"Life is short. How many months or years do you want to wait to enjoy a new experience? You can sit around twiddling your thumbs and hoping that an RTX 2080 gets cheaper, or you can enter the world of ray-tracing and high-speed, 4K gaming today and never look back. When you die and your whole life flashes before your eyes, how much of it do you want to not have ray tracing?
Video card companies know that people are willing to pay a premium price for RTX cards.
The 15-inch Apple Studio display, one of the first flat panel monitors, cost $1,999 when it came out . . . in 1998. Today, you can get a used one on eBay for under $50 or a new 24-inch monitor for under $150, but if you bought one at the time, you had the opportunity to use a fantastic new technology when others didn't."
Really? SMH
I've done that a couple of times. In the mid-90's, I bought a $2K graphics card and regretted it as it was obsolete, literally, within months of my buying it. Then, when LCDs first came out, I bought a 15" LCD for something like $1.8K. The quality of the picture was not much better than the legendary 13" Sony tube monitors at the time.
IMO, there is absolutely no value there in having the latest and greatest stuff unless you want bragging rights, and most people that I know would simply shake their heads and walk away.
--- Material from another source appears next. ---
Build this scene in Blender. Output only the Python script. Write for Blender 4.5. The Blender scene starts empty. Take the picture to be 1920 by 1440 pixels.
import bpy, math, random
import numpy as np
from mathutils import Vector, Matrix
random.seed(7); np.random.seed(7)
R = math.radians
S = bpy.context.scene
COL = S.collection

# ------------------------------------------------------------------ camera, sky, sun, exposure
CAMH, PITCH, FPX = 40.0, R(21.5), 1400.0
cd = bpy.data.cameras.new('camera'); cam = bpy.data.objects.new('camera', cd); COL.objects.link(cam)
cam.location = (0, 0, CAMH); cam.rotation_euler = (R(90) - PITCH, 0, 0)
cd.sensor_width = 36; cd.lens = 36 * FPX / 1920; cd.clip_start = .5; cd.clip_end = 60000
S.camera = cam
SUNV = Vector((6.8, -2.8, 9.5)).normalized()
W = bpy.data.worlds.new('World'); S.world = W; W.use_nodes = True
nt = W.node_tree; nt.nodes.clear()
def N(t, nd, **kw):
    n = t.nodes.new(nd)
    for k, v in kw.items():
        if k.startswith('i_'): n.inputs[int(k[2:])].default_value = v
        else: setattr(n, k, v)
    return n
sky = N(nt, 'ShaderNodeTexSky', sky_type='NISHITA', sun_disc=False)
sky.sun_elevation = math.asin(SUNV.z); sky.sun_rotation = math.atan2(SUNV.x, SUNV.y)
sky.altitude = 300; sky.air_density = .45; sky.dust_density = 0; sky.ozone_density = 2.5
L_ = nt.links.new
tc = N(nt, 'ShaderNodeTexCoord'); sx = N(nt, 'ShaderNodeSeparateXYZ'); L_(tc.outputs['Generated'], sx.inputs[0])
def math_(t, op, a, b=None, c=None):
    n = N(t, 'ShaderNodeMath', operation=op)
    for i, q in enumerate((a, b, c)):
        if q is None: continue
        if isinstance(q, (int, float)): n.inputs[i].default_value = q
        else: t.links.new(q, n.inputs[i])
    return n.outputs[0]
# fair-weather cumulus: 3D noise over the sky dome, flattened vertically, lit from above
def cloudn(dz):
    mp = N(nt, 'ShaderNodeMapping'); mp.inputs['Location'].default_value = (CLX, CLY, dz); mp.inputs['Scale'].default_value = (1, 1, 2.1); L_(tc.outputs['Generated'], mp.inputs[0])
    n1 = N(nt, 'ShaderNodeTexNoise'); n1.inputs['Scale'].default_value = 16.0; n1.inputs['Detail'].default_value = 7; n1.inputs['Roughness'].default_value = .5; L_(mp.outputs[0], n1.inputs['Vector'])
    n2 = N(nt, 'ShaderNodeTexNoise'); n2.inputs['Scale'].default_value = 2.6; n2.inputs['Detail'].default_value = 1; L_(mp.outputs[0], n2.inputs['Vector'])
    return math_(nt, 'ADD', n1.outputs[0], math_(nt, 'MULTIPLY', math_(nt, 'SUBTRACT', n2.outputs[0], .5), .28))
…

Besides that, ATM there is little support for RTX in present day games. I get the idea that it looks better, but will that really give the average gamer an advantage that will make a significant difference for them? Maybe a pro gamer will get an advantage from these cards, and maybe that will make it worth it for them, but at that level, they have the spare cash sitting around to throw at a card that likely offers a marginal improvement in performance.
If people refuse to pay for the RTX hardware features, nVidia will take notice. Those who buy, at least to me anyway, are more like the sIntel or iCrap sheep willingly going to the slaughter.
Besides, it sounds like nVidia is trying to sequester gaming coding to run at high performance rates on their cards. IMO, game developers would get significant performance boots if they figure out how to use Conformal Geometric Algebra in their code - without hardware enhancements.
https://en.wikipedia.org/wiki/Conformal_geometric_algebra
As I see it, articles like this encourage the less knowledgeable to enter into nVidia's indentured servitude.